Are nonprofits subject to the OCPA?

The OCPA does not exempt most nonprofit organizations, but it does exempt nonprofits engaged in:

 

  • The detection and prevention of insurance-related fraud; and
  • Noncommercial activity connected with publications like newspapers, magazines, and newsletters; radio and television programming; and information services (e.g., a press association or wire service). 

 

Non-exempt nonprofits have an extra year—until July 1, 2025—to prepare for the OCPA. 

 

What is profiling? 

The OCPA defines “profiling” as the automated processing of personal data for the purpose of “evaluating, analyzing, or predicting an identified or identifiable consumer’s economic circumstances, health, personal preferences, interests, reliability, behavior, location or movements.”

 

Controllers must conduct data privacy assessments for profiling activities that could lead to unfair treatment of, disparate impact or injury on, or financial, physical, or reputational injury to a consumer. 

 

Consumers have the right to opt out of an entity profiling them to make decisions related to financial and lending services, housing, insurance, education, employment, criminal justice, healthcare services, and essential goods and services. 

 

Are there any special rules for data protection assessments? 

Controllers that perform data protection assessments must hold on to them for five years.
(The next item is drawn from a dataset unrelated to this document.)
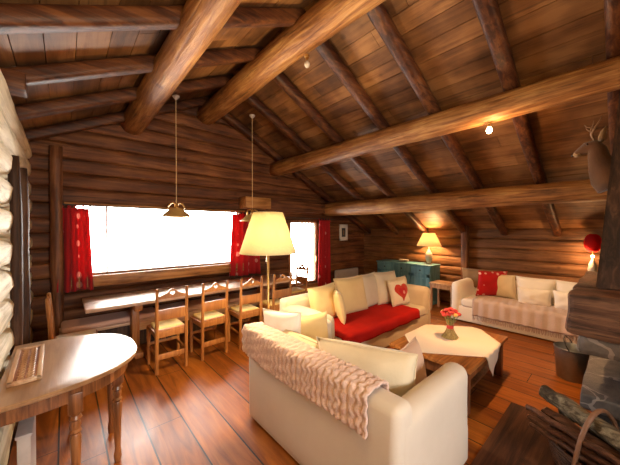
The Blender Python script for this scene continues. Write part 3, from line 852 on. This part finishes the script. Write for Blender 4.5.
sheet(bm, 60, 60, clothf, .004)
tag(obj('tablecloth', bm, M_CLOTH, autosm=False), 'pale square cloth laid diagonally over the coffee table', 'tablecloth')

# dried sheaf bouquet
bq = thing('flower_bouquet', 'bunch of red flowers bound above a flared straw sheaf on the coffee table', 'flowers', (3.32, 1.32, .458))
bm = BM()
for k in range(70):
    a = random.uniform(0, 2 * PI); r = math.sqrt(random.random()); rb = .088 * r; rt = .026 * r
    tube(bm, [(rb * math.cos(a), rb * math.sin(a), 0), (rb * .55 * math.cos(a), rb * .55 * math.sin(a), .06), (rt * math.cos(a), rt * math.sin(a), .12), (rt * 1.6 * math.cos(a), rt * 1.6 * math.sin(a), .2)], [.008, .007, .005, .003], 5)
lathe(bm, [(0, 0), (.082, .0), (.05, .05), (.028, .12), (0, .13)], 20)
obj('straw_sheaf', bm, M_STRAW, bq, autosm=False)
bm = BM(); lathe(bm, [(.0, .105), (.034, .105), (.037, .12), (.034, .145), (0, .145)], 16); obj('ribbon', bm, M_ROSE, bq)
for k in range(13):
    a = k * 2.4; r = .02 + .075 * math.sqrt(k / 13); h = .26 + .06 * random.random() - r * .25
    bm = BM(); tube(bm, [(0, 0, .13), (r * .5 * math.cos(a), r * .5 * math.sin(a), .18), (r * math.cos(a), r * math.sin(a), h)], .003, 5)
    st = obj('stem', bm, M_LEAF, bq)
    bm = BM(); c = Vector((r * math.cos(a), r * math.sin(a), h + .012))
    for q in range(3):
        lathe(bm, [(0, -.012 + q * .003), (.021 - q * .003, -.006), (.033 - q * .007, .012 + q * .004), (.028 - q * .007, .020 + q * .004), (.016 - q * .003, .006)], 9, c)
    obj('blossom', bm, [M_ROSE, M_YPET][k % 4 == 3], st, autosm=False)

# ------------------------------------------------------------------ floor lamp
fl = thing('floor_lamp', 'floor lamp with large cream cone shade standing between the two sofas', 'lamp', (1.62, 2.50, 0))
bm = BM(); lathe(bm, [(0, 0), (.14, 0), (.14, .02), (.05, .035), (.018, .06), (0, .06)], 28); obj('base', bm, M_BRASS, fl)
bm = BM(); lathe(bm, [(0, .04), (.013, .05), (.013, .9), (.02, .92), (.013, .94), (.013, 1.42), (.024, 1.46), (.015, 1.50), (.015, 1.60), (0, 1.6)], 14); obj('pole', bm, M_BRASS, fl)
bm = BM(); lathe(bm, [(.300, 1.45), (.156, 1.88), (.153, 1.88), (.297, 1.45)], 48, close=True); obj('lamp_shade', bm, M_SHADE, fl, autosm=False)
bm = BM(); bmesh.ops.create_uvsphere(bm, u_segments=14, v_segments=10, radius=.03)
for v in bm.verts: v.co.z += 1.66
obj('bulb', bm, shade_mat('frosted_bulb', (.95, .9, .8)), fl)
bm = BM(); tube(bm, [(-.03, -.02, 1.46), (-.04, -.03, 1.40)], .003, 6); lathe(bm, [(0, 1.36), (.010, 1.365), (.007, 1.39), (.003, 1.41), (0, 1.41)], 10, (-.04, -.03, 0)); obj('pull_switch', bm, M_CERAM, fl)

# ------------------------------------------------------------------ pendants over the dining table
def pendant(label, loc, top):
    t = thing('pendant_lamp', label, 'lamp', loc, 0, 'pendant lamps over the dining table'); k_ = 1.12
    bm = BM(); lathe(bm, [(.045, .10), (.085, .085), (.185, .0), (.200, -.006), (.195, -.012), (.178, -.004), (.08, .075), (.0, .09), (.0, .10)], 36); bmesh.ops.scale(bm, vec=(1.1, 1.1, 1.15), verts=bm.verts)
    obj('lamp_shade', bm, M_PEND, t)
    bm = BM()
    for s in (-1, 1):
        tube(bm, [(s * .09, 0, .09), (s * .115, 0, .13), (s * .09, 0, .18), (s * .04, 0, .195), (0, 0, .16)], .013, 8)
    obj('loop_bracket', bm, M_BRASS, t)
    bm = BM(); lathe(bm, [(0, .09), (.03, .10), (.03, .15), (.012, .19), (0, .19)], 12); obj('socket', bm, M_BRASS, t)
    bm = BM(); tube(bm, [(0, 0, .17), (0, 0, top)], .006, 6); obj('cord', bm, M_CORD, t)
    bm = BM(); lathe(bm, [(0, top - .05), (.018, top - .04), (.05, top - .005), (.052, top + .01), (0, top + .01)], 18); obj('ceiling_rose', bm, M_CERAM, t)
    return t
pendant('left ochre pendant lamp hanging on a long cord before the wide window', (1.25, 4.40, 1.90), 3.66 - 1.90)
pendant('ochre pendant lamp half hidden behind the big cream lamp shade', (2.52, 4.40, 1.86), 3.72 - 1.86)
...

The Oregon AG also has the right to request a data protection assessment from a controller that is relevant to an investigation. Processors must cooperate with a controller’s request to cooperate with an assessment. 

 

Can a business deny an Oregon consumer privacy rights request? 

Yes, but only for reasons related to the restriction of business activities. For example, businesses may deny a privacy rights request if it restricts their ability to respond to a security incident or comply with a different law. 

 

Consumers have the right to appeal a denied request, and the business must respond to the appeal within 45 days of receiving it. Sometimes, the response period can be extended by 45 days, but a consumer must be notified of this extension and receive an explanation for the delay. 

 

Is a controller allowed to charge consumers for a privacy rights request?

Controllers must provide information to consumers, free of charge, for the first request they make in a 12-month period. 

 

Subsequent consumer requests made within a 12-month period may be charged a “reasonable fee” to cover administrative costs unless the request is to confirm that the controller complied with a request to correct personal data inaccuracies or delete personal data from a previous request. 

 

Does the OCPA mention data brokers? 

The term “data broker” does not appear in the text of the OCPA, but brokers must register with the Oregon Department of Business and Consumer Services so that consumers can contact them to make an opt-out request.